La muerte: de la desesperanza a la alegría cristiana El tema de la muerte no despierta,en general, mucho interés y, menos, alegría. Nos esforzamos por negarla. Es un tema poco atractivo, si se trata de nuestra propia muerte. En cambio, nos gustan las películas de guerra o de violencia para aplaudir así, la muerte de los otros.  

Todo ser viviente nace, crece y muere. Nosotros los humanos somos excepción. Mientras el animal pone punto final a su existencia con su muerte, para nosotros la muerte es un paso a otro tipo de vida. Y, si somos creyentes, esa otra vida puede ser luminosa o tenebrosa. Nos diferencia del animal el hecho de que estamos dotados de un alma inmortal. 

La muerte es vista como un final negro, indeseado. Como si se apagara la luz y nuestra vida se esfumara en una realidad nueva, desconocida, intimidante. Todos los pueblos a lo largo de la historia han desarrollado símbolos y ritos funerarios propios. Un elemento constante es la creación de ritos fúnebres que ofrecen al difunto la ayuda necesaria para encontrar el camino hacia esa nueva realidad tan imprecisa. Y conservar el recuerdo de los que se han ido. O sea, persiste en todas las culturas la creencia de que la vida no termina, pero que el difunto se adentra en un mundo misterioso al que es preciso guiarlo con elaborados ritos funerarios.

La vida no termina 

Nuestra muerte, para el cristiano, no es un final, sino la apertura a otro nivel de vida. Si administramos nuestra vida terrena con responsabilidad, se abrirá a nosotros un nivel de vida glorioso. De lo contrario, la suerte eterna será un tormento inimaginable.

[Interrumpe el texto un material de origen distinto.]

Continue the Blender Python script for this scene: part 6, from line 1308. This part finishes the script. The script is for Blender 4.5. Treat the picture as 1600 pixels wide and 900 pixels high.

Nuestro destino eterno se juega en un período corto o largo de nuestro peregrinar por el mundo. Tenemos a nuestro alcance numerosos ritos que nos fortalecen en nuestro caminar hacia la patria definitiva. Los sacramentos, la Palabra de Dios, la comunidad cristiana son insumos valiosos para enfrentar nuestra propia muerte con la serenidad de un hijo de Dios que se sabe amado por él.

Don Bosco, con la perspicacia de pastor y educador, daba buen espacio en su pedagogía al tema de la muerte. El “Ejercicio de la Buena Muerte”, práctica devota popular en su tiempo, la supo aprovechar para inculcar en sus jóvenes la alegría de vivir. Parece una contradicción, pero no es así. El pensamiento de la muerte, realidad ineludible, era vivido por sus muchachos como una fiesta.

El Sistema Preventivo de Don Bosco se fundamenta en una alegría pedagógica. Combina sabiamente el estudio exigente y la alegría desbordante. Los centros educativos salesianos están marcados por esa alegría: despertar el gusto por vivir una vida en clave cristiana. Razón, religión y cariño serán las líneas maestras de su pedagogía preventiva. Incluir el tema de la muerte como elemento pedagógico no ensombrecía la vitalidad de los muchachos, sino que los encamina por un estilo de vida alegre y limpio, con la limpieza de las virtudes cristianas.

Es aleccionador el caso de la muerte del jovencito Domingo Savio, alumno de Don Bosco en el Oratorio de Turín, Italia. Proveniente de una familia con fuerte raigambre cristiana, encontró en el bullicioso ambiente educativo propiciado por Don Bosco el alegre clima necesario para crecer en poco tiempo hasta altos niveles de santidad. A sus escasos quince años de edad, la muerte lo visita. En vez de afligirse, muere con el rostro radiante exclamando: ¡Qué cosas más hermosas veo! Domingo Savio no fue la excepción. La santidad juvenil emanada de la sabia pedagogía de Don Bosco impregnaba a muchos jóvenes dándole al Oratorio de Don Bosco el sabor de una santidad alegre.

Hay modos de vivir esta vida nuestra tan precaria. En primer lugar, la certeza de que, tarde o temprano, experimentaremos el drama de la vida que se esfuma. Luego, la certeza ineludible de enfrentarnos a un Dios que nos pedirá cuentas sobre la calidad moral de nuestro paso por la tierra. Un Dios que nos recibirá en la comunidad de los justos o un justo juez que sellará la muerte definitiva como resultado de nuestra vida pecaminosa.